If their greatest success is their ability to make any day a good one, their greatest failure is in providing some sort of depth to proceedings. However there are little details in both films that leap out to suggest that depth may well be on the way in future films. A Purrfect Pair could be interpreted as a counter to Dr Peter Venkman's hypothesis that cats and dogs living together would be accompanied by mass hysteria as a 'disaster of biblical proportions'. Recipe for Love is even more of a plea for tolerance, with what has to be a multiracial cupcake relationship. I wonder if the Production Code would have allowed such overt miscegenation! Surely such behaviour would lead to a disaster of biblical proportions with cats and dogs living together and... Clearly our pink heroine's dream of companionship is merely piqued by seeing the salt and pepper shaker couple, but is enforced by watching a glass of milk and a cookie holding hands. This scene could easily have become pornographic, but Christoffel keeps it safely PG.

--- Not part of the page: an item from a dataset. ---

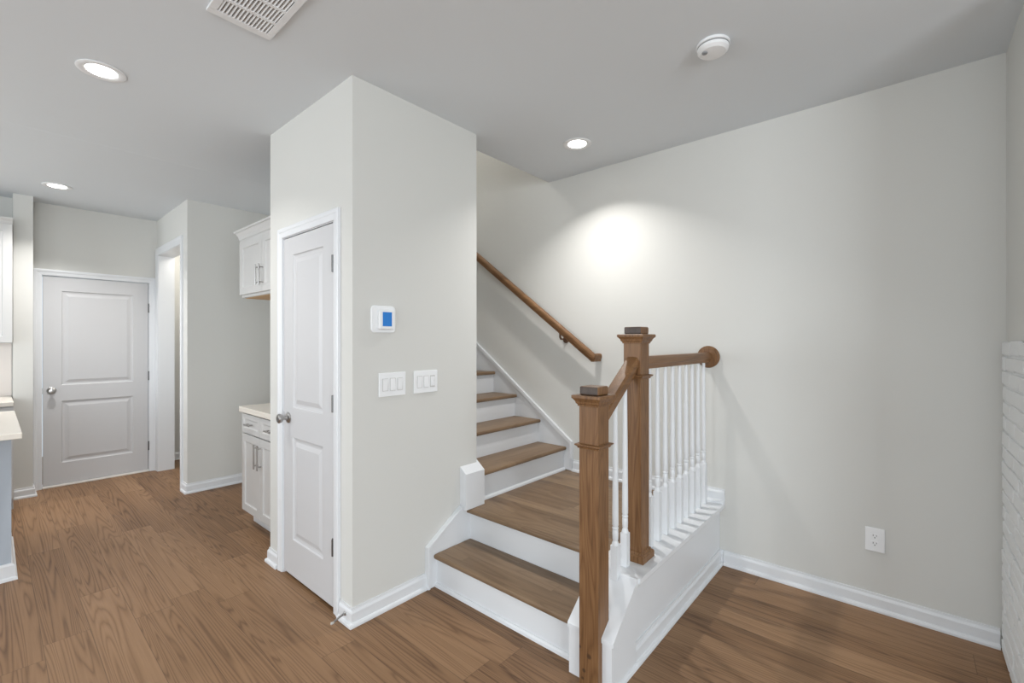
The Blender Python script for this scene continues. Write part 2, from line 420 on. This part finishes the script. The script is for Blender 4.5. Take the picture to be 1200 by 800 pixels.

If I recall correctly, A Purrfect Pair was made using standard animation techniques, but Recipe for Love uses stop motion. Not all the lighting is pristine, but that's a minor concern. We watch our cupcake run through the script with a sense of style, which is a surprising amount for a creation of pipecleaners and plasticine, and the animator's hands are neatly out of frame throughout. Some of the set ups required imagination to succeed and Christoffel thankfully delivered, like the oven shot, conquered with a piece of red string, and the electric hand mixer scene, which is turned into a hilarious rodeo performance. I was smiling throughout the picture anyway but it was here that I laughed out loud. Clearly going splat wouldn't have been the right ending for the tone, but I learned with this film that cupcakes don't bruise. That may save my life someday. We're given precisely the right ending for the tone, naturally, as clear and inevitable as it was from the outset. This is hardly essential stuff but it's delightful nonetheless.

Recipe for Love can be viewed for free at YouTube.